Degenerate scalar scenario of two Higgs doublet model with a complex singlet scalar

TL;DR

This paper explores a two Higgs doublet model with a complex singlet scalar where the imaginary part serves as dark matter, demonstrating that a degenerate scalar scenario can enable a strong first-order electroweak phase transition compatible with experimental constraints.

Contribution

The study introduces the degenerate scalar scenario in the two Higgs doublet model with a complex singlet scalar, showing its implications for electroweak phase transition and collider phenomenology.

Findings

Degenerate scalars suppress DM-quark scattering.

Strong first-order EWPT is achievable without conflicting with DM constraints.

Scalar trilinear coupling shifts could be tested at colliders.

Abstract

We study the two Higgs doublet model with a complex singlet scalar whose imaginary part acts as dark matter (DM).
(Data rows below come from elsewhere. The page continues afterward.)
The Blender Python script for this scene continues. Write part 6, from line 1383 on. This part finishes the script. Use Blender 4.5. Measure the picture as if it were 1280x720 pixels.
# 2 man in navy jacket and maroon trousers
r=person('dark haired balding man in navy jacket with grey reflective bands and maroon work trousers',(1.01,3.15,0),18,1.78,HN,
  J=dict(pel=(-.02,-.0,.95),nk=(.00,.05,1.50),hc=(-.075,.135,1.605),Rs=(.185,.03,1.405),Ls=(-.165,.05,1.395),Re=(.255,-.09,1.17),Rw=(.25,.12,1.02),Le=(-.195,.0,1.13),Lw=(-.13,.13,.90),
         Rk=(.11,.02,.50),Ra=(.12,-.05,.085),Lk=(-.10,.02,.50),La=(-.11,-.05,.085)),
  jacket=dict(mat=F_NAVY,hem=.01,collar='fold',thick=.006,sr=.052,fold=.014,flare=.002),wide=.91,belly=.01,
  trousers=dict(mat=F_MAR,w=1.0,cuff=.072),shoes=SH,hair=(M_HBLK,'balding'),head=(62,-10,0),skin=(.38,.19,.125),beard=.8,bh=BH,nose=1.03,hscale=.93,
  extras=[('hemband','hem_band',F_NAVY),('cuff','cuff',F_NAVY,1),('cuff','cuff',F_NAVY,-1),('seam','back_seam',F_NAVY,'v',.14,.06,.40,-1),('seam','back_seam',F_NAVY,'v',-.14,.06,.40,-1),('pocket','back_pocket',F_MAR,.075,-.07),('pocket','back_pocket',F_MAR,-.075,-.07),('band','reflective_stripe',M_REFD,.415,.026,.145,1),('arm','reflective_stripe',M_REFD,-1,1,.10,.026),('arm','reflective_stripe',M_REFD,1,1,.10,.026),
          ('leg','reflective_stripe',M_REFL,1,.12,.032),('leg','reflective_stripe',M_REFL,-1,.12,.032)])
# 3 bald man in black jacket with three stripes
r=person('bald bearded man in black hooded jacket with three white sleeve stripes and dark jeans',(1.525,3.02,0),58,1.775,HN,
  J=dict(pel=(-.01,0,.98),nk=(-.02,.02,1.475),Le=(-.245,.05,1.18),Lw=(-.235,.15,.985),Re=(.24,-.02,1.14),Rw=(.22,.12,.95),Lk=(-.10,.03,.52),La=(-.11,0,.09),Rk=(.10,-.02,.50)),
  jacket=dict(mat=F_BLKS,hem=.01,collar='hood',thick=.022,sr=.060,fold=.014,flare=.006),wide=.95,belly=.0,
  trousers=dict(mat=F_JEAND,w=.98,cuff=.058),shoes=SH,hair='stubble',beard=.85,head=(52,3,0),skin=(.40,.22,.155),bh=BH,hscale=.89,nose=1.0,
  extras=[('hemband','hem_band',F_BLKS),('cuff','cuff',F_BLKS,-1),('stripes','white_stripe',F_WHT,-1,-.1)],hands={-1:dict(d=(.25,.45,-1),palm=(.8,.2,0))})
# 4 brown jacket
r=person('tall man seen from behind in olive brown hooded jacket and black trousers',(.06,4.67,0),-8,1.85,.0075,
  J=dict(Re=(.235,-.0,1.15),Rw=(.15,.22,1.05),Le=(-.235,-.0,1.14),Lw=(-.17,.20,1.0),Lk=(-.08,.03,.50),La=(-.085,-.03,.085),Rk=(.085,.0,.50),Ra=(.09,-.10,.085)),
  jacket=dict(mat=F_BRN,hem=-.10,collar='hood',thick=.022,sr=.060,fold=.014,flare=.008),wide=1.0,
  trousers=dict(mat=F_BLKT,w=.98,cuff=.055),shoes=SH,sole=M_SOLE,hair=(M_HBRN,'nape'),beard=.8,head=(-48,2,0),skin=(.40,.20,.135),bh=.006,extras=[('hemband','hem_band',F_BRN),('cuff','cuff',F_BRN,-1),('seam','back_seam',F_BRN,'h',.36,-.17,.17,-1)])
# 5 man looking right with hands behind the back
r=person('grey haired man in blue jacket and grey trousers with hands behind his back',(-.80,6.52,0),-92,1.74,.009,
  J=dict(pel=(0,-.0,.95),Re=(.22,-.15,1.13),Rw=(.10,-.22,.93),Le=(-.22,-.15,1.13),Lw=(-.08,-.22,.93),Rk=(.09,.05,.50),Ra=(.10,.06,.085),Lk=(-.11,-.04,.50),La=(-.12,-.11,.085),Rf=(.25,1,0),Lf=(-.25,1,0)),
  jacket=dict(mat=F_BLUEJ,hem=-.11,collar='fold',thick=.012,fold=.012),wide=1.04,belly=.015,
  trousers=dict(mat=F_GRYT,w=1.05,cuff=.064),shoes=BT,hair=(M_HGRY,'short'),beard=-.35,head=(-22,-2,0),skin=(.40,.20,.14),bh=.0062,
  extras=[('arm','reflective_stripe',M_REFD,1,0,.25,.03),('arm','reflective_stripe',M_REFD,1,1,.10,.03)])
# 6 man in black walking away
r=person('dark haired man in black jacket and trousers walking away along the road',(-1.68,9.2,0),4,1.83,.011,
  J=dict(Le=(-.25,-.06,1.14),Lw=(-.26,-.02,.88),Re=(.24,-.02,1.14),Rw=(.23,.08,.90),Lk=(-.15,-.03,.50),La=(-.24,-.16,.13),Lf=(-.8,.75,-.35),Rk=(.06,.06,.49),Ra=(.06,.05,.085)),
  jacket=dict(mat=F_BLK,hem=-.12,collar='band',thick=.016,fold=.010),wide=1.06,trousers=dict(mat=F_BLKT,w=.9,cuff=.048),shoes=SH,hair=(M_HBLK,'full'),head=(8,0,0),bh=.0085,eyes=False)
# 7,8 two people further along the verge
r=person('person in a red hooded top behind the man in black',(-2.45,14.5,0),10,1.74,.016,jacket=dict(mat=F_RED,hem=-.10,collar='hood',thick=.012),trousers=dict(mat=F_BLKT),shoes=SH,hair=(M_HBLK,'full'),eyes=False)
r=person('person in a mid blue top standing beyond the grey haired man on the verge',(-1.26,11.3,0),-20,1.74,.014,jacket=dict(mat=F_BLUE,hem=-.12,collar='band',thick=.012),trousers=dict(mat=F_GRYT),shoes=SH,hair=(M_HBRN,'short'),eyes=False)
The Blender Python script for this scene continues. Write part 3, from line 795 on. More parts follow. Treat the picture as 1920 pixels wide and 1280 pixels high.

The scattering of DM and quarks, mediated by three CP-even scalars in this model, is suppressed when masses of CP-even scalars are degenerate; that is called the ``degenerate scalar scenario''. Based on this scenario, we show that the strong first-order electroweak phase transition (EWPT) can be achieved without conflicting with constraints from the DM relic density and the direct detection experiments. We also discuss a shift of scalar trilinear coupling from the Standard Model prediction, which could be a test of this model in collider experiments.